**Task requirements**
All of the data below should be written out exactly.
'''
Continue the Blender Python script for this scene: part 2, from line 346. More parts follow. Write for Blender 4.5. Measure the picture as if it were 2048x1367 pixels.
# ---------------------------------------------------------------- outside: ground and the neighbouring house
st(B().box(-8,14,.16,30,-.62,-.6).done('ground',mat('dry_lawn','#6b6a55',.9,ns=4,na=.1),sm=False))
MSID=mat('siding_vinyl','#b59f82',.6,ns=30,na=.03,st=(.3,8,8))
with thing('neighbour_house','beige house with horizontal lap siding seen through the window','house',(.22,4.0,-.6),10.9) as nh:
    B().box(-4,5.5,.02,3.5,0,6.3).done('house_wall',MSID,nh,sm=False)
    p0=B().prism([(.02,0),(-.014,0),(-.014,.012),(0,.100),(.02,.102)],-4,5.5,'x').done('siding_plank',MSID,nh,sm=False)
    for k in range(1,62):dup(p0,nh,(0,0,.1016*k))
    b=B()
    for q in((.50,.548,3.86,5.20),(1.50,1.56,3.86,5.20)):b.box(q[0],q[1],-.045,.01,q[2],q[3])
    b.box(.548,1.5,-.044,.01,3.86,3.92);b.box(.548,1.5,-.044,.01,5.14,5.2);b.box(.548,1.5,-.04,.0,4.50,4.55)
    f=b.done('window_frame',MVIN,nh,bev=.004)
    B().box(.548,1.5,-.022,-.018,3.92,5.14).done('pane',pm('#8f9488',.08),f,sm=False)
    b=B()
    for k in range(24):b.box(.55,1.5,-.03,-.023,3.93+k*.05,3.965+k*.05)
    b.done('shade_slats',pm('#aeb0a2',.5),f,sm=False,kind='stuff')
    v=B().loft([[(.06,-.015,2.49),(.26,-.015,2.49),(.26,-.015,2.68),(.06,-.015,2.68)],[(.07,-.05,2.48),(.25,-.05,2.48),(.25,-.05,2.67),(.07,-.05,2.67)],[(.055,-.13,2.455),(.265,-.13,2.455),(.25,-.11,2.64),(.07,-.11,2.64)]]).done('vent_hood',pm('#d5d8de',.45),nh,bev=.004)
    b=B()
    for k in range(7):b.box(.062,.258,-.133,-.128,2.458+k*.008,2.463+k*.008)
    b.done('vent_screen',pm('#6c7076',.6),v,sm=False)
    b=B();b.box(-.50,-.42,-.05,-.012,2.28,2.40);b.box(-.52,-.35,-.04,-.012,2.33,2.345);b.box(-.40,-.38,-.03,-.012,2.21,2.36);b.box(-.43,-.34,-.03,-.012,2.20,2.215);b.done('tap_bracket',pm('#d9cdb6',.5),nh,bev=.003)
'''
**Worked answer**
Continue the Blender Python script for this scene: part 2, from line 346. More parts follow. Write for Blender 4.5. Measure the picture as if it were 2048x1367 pixels.
# ---------------------------------------------------------------- outside: ground and the neighbouring house
st(B().box(-8,14,.16,30,-.62,-.6).done('ground',mat('dry_lawn','#6b6a55',.9,ns=4,na=.1),sm=False))
MSID=mat('siding_vinyl','#b59f82',.6,ns=30,na=.03,st=(.3,8,8))
with thing('neighbour_house','beige house with horizontal lap siding seen through the window','house',(.22,4.0,-.6),10.9) as nh:
    B().box(-4,5.5,.02,3.5,0,6.3).done('house_wall',MSID,nh,sm=False)
    p0=B().prism([(.02,0),(-.014,0),(-.014,.012),(0,.100),(.02,.102)],-4,5.5,'x').done('siding_plank',MSID,nh,sm=False)
    for k in range(1,62):dup(p0,nh,(0,0,.1016*k))
    b=B()
    for q in((.50,.548,3.86,5.20),(1.50,1.56,3.86,5.20)):b.box(q[0],q[1],-.045,.01,q[2],q[3])
    b.box(.548,1.5,-.044,.01,3.86,3.92);b.box(.548,1.5,-.044,.01,5.14,5.2);b.box(.548,1.5,-.04,.0,4.50,4.55)
    f=b.done('window_frame',MVIN,nh,bev=.004)
    B().box(.548,1.5,-.022,-.018,3.92,5.14).done('pane',pm('#8f9488',.08),f,sm=False)
    b=B()
    for k in range(24):b.box(.55,1.5,-.03,-.023,3.93+k*.05,3.965+k*.05)
    b.done('shade_slats',pm('#aeb0a2',.5),f,sm=False,kind='stuff')
    v=B().loft([[(.06,-.015,2.49),(.26,-.015,2.49),(.26,-.015,2.68),(.06,-.015,2.68)],[(.07,-.05,2.48),(.25,-.05,2.48),(.25,-.05,2.67),(.07,-.05,2.67)],[(.055,-.13,2.455),(.265,-.13,2.455),(.25,-.11,2.64),(.07,-.11,2.64)]]).done('vent_hood',pm('#d5d8de',.45),nh,bev=.004)
    b=B()
    for k in range(7):b.box(.062,.258,-.133,-.128,2.458+k*.008,2.463+k*.008)
    b.done('vent_screen',pm('#6c7076',.6),v,sm=False)
    b=B();b.box(-.50,-.42,-.05,-.012,2.28,2.40);b.box(-.52,-.35,-.04,-.012,2.33,2.345);b.box(-.40,-.38,-.03,-.012,2.21,2.36);b.box(-.43,-.34,-.03,-.012,2.20,2.215);b.done('tap_bracket',pm('#d9cdb6',.5),nh,bev=.003)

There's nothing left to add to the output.